06
Aug
2006

WHEN GOOD DAYS GO BAD

I killed a cat yesterday.

Not on purpose and not personally, but nevertheless it has had me really down and I haven’t been able to stop thinking about it all day.

I wasn’t even sure it was a cat, it was so dark, and there was a moment when it looked like a rabbit* and its eyes reflected in the headlights as it raced straight for the front side of the car, and then it was thumping under the wheel before I could brake or swerve or even react more than to cry out. I stopped but I couldn’t see anything behind me, couldn’t find it, couldn’t think what to do, before shakily driving on in tears and in shock.

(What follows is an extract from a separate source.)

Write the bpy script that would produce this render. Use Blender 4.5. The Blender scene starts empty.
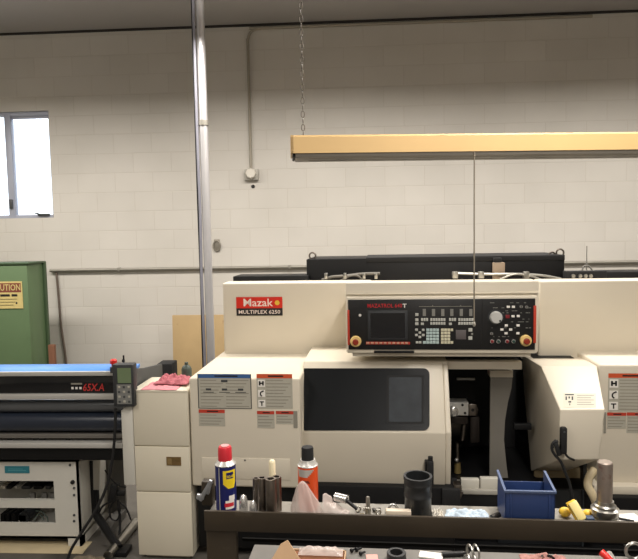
import bpy, bmesh, math, random
from mathutils import Vector, Matrix, noise
random.seed(7)
COL = bpy.context.scene.collection
SC = bpy.context.scene

# ------------------------------------------------------------------ camera
FPX, CX, CY = 620.0, 319.0, 279.5
HOR, ROLL, YAW = 232.0, 0.018, math.radians(3.2)
CAM = Vector((0, 0, 1.835))
_p = math.atan((CY - HOR) / FPX)
_h = Vector((-math.sin(YAW), math.cos(YAW), 0))
_fwd = (_h * math.cos(_p) + Vector((0, 0, -1)) * math.sin(_p)).normalized()
_r0 = Vector((math.cos(YAW), math.sin(YAW), 0))
_u0 = _r0.cross(_fwd)
_R = _r0 * math.cos(ROLL) - _u0 * math.sin(ROLL)
_U = _r0 * math.sin(ROLL) + _u0 * math.cos(ROLL)
cd = bpy.data.cameras.new('camera')
cam = bpy.data.objects.new('camera', cd)
COL.objects.link(cam)
m = Matrix((( _R.x, _U.x, -_fwd.x, CAM.x), (_R.y, _U.y, -_fwd.y, CAM.y), (_R.z, _U.z, -_fwd.z, CAM.z), (0, 0, 0, 1)))
cam.matrix_world = m
cd.sensor_width = 36.0
cd.sensor_fit = 'HORIZONTAL'
cd.lens = FPX / 638.0 * 36.0
cd.clip_start = 0.05
SC.camera = cam


class Frame:
    """A piece of the shop floor with its own axes: x along the machine, y away from the viewer, z up."""
    def __init__(s, depth, px, yaw):
        d = _h * depth + _r0 * ((px - CX) / FPX * depth)
        s.O = Vector((d.x, d.y, 0)); s.yaw = yaw
        s.Rm = Matrix.Rotation(yaw, 3, 'Z'); s.Ri = s.Rm.transposed()
        s.c = s.Ri @ (CAM - s.O)
    def ray(s, px, py):
        return s.Ri @ (_fwd + _R * ((px - CX) / FPX) + _U * (-(py - CY) / FPX))
    def pt(s, px, py, y):
        d = s.ray(px, py); return s.c + d * ((y - s.c.y) / d.y)
    def onx(s, px, py, x):
        d = s.ray(px, py); return s.c + d * ((x - s.c.x) / d.x)
    def onz(s, px, py, z):
        d = s.ray(px, py); return s.c + d * ((z - s.c.z) / d.z)
    def onpl(s, px, py, p, n):
        d = s.ray(px, py); return s.c + d * ((Vector(p) - s.c).dot(n) / d.dot(n))
    def rect(s, x0, y0, x1, y1, y):
        a = s.pt((x0 + x1) / 2, y0, y).z; b = s.pt((x0 + x1) / 2, y1, y).z
        return s.pt(x0, (y0 + y1) / 2, y).x, s.pt(x1, (y0 + y1) / 2, y).x, b, a


W = Frame(0, CX, 0.0)
TH = math.radians(-2.5)
M = Frame(3.30, CX, TH)
L = Frame(3.40, CX, 0.0)
S = Frame(2.10, CX, TH)

# ------------------------------------------------------------------ materials
def lin(c):
    return tuple((v / 255 / 12.92 if v / 255 <= 0.04045 else ((v / 255 + 0.055) / 1.055) ** 2.4) for v in c) + (1,)

MATS = {}
def mat(name, c, rough=.5, metal=0.0, var=.06, scale=6, bump=0.0, bscale=60, spec=.5, coat=0.0, emit=None, trans=0.0, alpha=1.0, dirt=None):
    if name in MATS: return MATS[name]
    mt = bpy.data.materials.new(name); mt.use_nodes = True
    nt = mt.node_tree; b = nt.nodes['Principled BSDF']
    tc = nt.nodes.new('ShaderNodeTexCoord')
    no = nt.nodes.new('ShaderNodeTexNoise'); no.inputs['Scale'].default_value = scale; no.inputs['Detail'].default_value = 5
    nt.links.new(tc.outputs['Object'], no.inputs['Vector'])
    mx = nt.nodes.new('ShaderNodeMix'); mx.data_type = 'RGBA'
    c0 = lin(c)
    mx.inputs[6].default_value = tuple(max(0, v * (1 - var * 2)) for v in c0[:3]) + (1,)
    mx.inputs[7].default_value = tuple(min(1, v * (1 + var * 2)) for v in c0[:3]) + (1,)
    nt.links.new(no.outputs['Fac'], mx.inputs[0])
    out = mx.outputs[2]
    if dirt:
        n2 = nt.nodes.new('ShaderNodeTexNoise'); n2.inputs['Scale'].default_value = dirt[1]; n2.inputs['Detail'].default_value = 8
        nt.links.new(tc.outputs['Object'], n2.inputs['Vector'])
        rp = nt.nodes.new('ShaderNodeValToRGB'); rp.color_ramp.elements[0].position = dirt[2]; rp.color_ramp.elements[1].position = min(1, dirt[2] + .16)
        nt.links.new(n2.outputs['Fac'], rp.inputs[0])
        m2 = nt.nodes.new('ShaderNodeMix'); m2.data_type = 'RGBA'
        nt.links.new(rp.outputs[0], m2.inputs[0]); nt.links.new(out, m2.inputs[6]); m2.inputs[7].default_value = lin(dirt[0])
        out = m2.outputs[2]
    nt.links.new(out, b.inputs['Base Color'])
    b.inputs['Roughness'].default_value = rough; b.inputs['Metallic'].default_value = metal
    b.inputs['Specular IOR Level'].default_value = spec
    if coat: b.inputs['Coat Weight'].default_value = coat; b.inputs['Coat Roughness'].default_value = .08
    if emit: b.inputs['Emission Color'].default_value = lin(c); b.inputs['Emission Strength'].default_value = emit
    if trans: b.inputs['Transmission Weight'].default_value = trans
    if alpha < 1: b.inputs['Alpha'].default_value = alpha
    if bump:
        n3 = nt.nodes.new('ShaderNodeTexNoise'); n3.inputs['Scale'].default_value = bscale; n3.inputs['Detail'].default_value = 4
        nt.links.new(tc.outputs['Object'], n3.inputs['Vector'])
        bp = nt.nodes.new('ShaderNodeBump'); bp.inputs['Strength'].default_value = bump; bp.inputs['Distance'].default_value = .01
        nt.links.new(n3.outputs['Fac'], bp.inputs['Height']); nt.links.new(bp.outputs[0], b.inputs['Normal'])
    MATS[name] = mt
    return mt


def block_wall():
    mt = bpy.data.materials.new('painted_block'); mt.use_nodes = True
    nt = mt.node_tree; b = nt.nodes['Principled BSDF']
    tc = nt.nodes.new('ShaderNodeTexCoord'); sp = nt.nodes.new('ShaderNodeSeparateXYZ'); cb = nt.nodes.new('ShaderNodeCombineXYZ')
    nt.links.new(tc.outputs['Object'], sp.inputs[0]); nt.links.new(sp.outputs[0], cb.inputs[0]); nt.links.new(sp.outputs[2], cb.inputs[1])
    br = nt.nodes.new('ShaderNodeTexBrick')
    mp = nt.nodes.new('ShaderNodeMapping'); mp.inputs['Location'].default_value = (.07, -.085, 0)
    nt.links.new(cb.outputs[0], mp.inputs[0]); nt.links.new(mp.outputs[0], br.inputs['Vector'])
    br.inputs['Scale'].default_value = 1; br.inputs['Brick Width'].default_value = .4; br.inputs['Row Height'].default_value = .2
    br.inputs['Mortar Size'].default_value = .005; br.inputs['Mortar Smooth'].default_value = .6
    br.inputs['Color1'].default_value = lin((206, 201, 192)); br.inputs['Color2'].default_value = lin((210, 205, 196)); br.inputs['Mortar'].default_value = lin((202, 196, 186))
    no = nt.nodes.new('ShaderNodeTexNoise'); no.inputs['Scale'].default_value = 1.3; no.inputs['Detail'].default_value = 7
    nt.links.new(tc.outputs['Object'], no.inputs['Vector'])
    rp = nt.nodes.new('ShaderNodeValToRGB'); rp.color_ramp.elements[0].position = .3; rp.color_ramp.elements[1].position = .7
    rp.color_ramp.elements[0].color = (.9, .9, .89, 1); rp.color_ramp.elements[1].color = (1, 1, 1, 1)
    nt.links.new(no.outputs['Fac'], rp.inputs[0])
    mx = nt.nodes.new('ShaderNodeMix'); mx.data_type = 'RGBA'; mx.blend_type = 'MULTIPLY'; mx.inputs[0].default_value = 1
    nt.links.new(br.outputs['Color'], mx.inputs[6]); nt.links.new(rp.outputs[0], mx.inputs[7])
    nt.links.new(mx.outputs[2], b.inputs['Base Color']); b.inputs['Roughness'].default_value = .6
    n3 = nt.nodes.new('ShaderNodeTexNoise'); n3.inputs['Scale'].default_value = 45; n3.inputs['Detail'].default_value = 5
    nt.links.new(tc.outputs['Object'], n3.inputs['Vector'])
    # grooves fade in and out under the thick paint
    n4 = nt.nodes.new('ShaderNodeTexNoise'); n4.inputs['Scale'].default_value = 2.2
    nt.links.new(tc.outputs['Object'], n4.inputs['Vector'])
    mu = nt.nodes.new('ShaderNodeMath'); mu.operation = 'MULTIPLY'
    nt.links.new(br.outputs['Fac'], mu.inputs[0]); nt.links.new(n4.outputs['Fac'], mu.inputs[1])
    ad = nt.nodes.new('ShaderNodeMath'); ad.operation = 'MULTIPLY_ADD'; ad.inputs[1].default_value = -1.6
    nt.links.new(mu.outputs[0], ad.inputs[0])
    m5 = nt.nodes.new('ShaderNodeMath'); m5.operation = 'MULTIPLY'; m5.inputs[1].default_value = .18
    nt.links.new(n3.outputs['Fac'], m5.inputs[0]); nt.links.new(m5.outputs[0], ad.inputs[2])
    bp = nt.nodes.new('ShaderNodeBump'); bp.inputs['Strength'].default_value = .38; bp.inputs['Distance'].default_value = .004
    nt.links.new(ad.outputs[0], bp.inputs['Height']); nt.links.new(bp.outputs[0], b.inputs['Normal'])
    return mt


WALL = block_wall()
CREAM = mat('cream_enamel', (212, 203, 185), .38, var=.02, scale=2)
CREAM2 = mat('ivory_enamel', (216, 208, 188), .42, var=.02, scale=3)
WHITE = mat('white_enamel', (205, 202, 192), .42, var=.02, scale=3)
BLACK = mat('black_paint', (15, 15, 16), .5, var=.15, spec=.3)
MATTE = mat('matte_black', (14, 14, 15), .75, var=.1)
GLOSS = mat('gloss_black', (18, 19, 21), .16, var=.1, coat=.3)
CHAR = mat('charcoal_plastic', (46, 48, 50), .5)
DGREY = mat('dark_grey_paint', (66, 68, 68), .45)
GREY = mat('grey_paint', (130, 128, 122), .5)
STEEL = mat('brushed_steel', (170, 168, 162), .32, 1.0, var=.08, scale=20)
CHROME = mat('chrome', (214, 212, 208), .22, .75, var=.03)
DSTEEL = mat('dark_steel', (128, 120, 112), .36, 1.0, var=.15, scale=30)
ALU = mat('aluminium', (168, 172, 186), .45, .15, var=.04)
SILV = mat('silver_strip', (196, 194, 188), .4, .35, var=.02)
RUBBER = mat('rubber_cable', (20, 20, 21), .6)
RED = mat('red_plastic', (200, 32, 24), .4)
ORANGE = mat('orange_red_strip', (188, 60, 38), .4)
YEL = mat('yellow_plastic', (226, 184, 60), .45)
LAB = mat('label_stock', (176, 172, 158), .5, var=.03, scale=40)
LABW = mat('white_label', (214, 208, 192), .5, var=.02)
LABG = mat('label_print_grey', (140, 136, 124), .5)
LABO = mat('label_orange', (206, 86, 48), .5)
LABR = mat('label_red', (188, 62, 44), .5)
LABB = mat('label_blue', (58, 98, 150), .5)
INK = mat('ink_black', (26, 24, 24), .5)
WHT = mat('white_print', (232, 228, 220), .5)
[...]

Coming abrupt and awful, immediately after one of the most relaxing and convivial evenings I’ve had in awhile, it really threw me.

Over and out, just like that, with no warning, no meaning, no conclusion. Just a thumping and a stopping and a silence.

Intellectually, I know that cats are a dime a dozen, that the average life span of outdoor cats is vanishingly small, that if I HAD swerved I would have been likely to have endangered or injured myself, but still I have found that that silence has coated my whole day today with sorrow for a small life so violently interrupted.

*It wasn’t. It was a cat. I called the friend whose home I was at, whose village I was still in when it happened, and she found it this morning.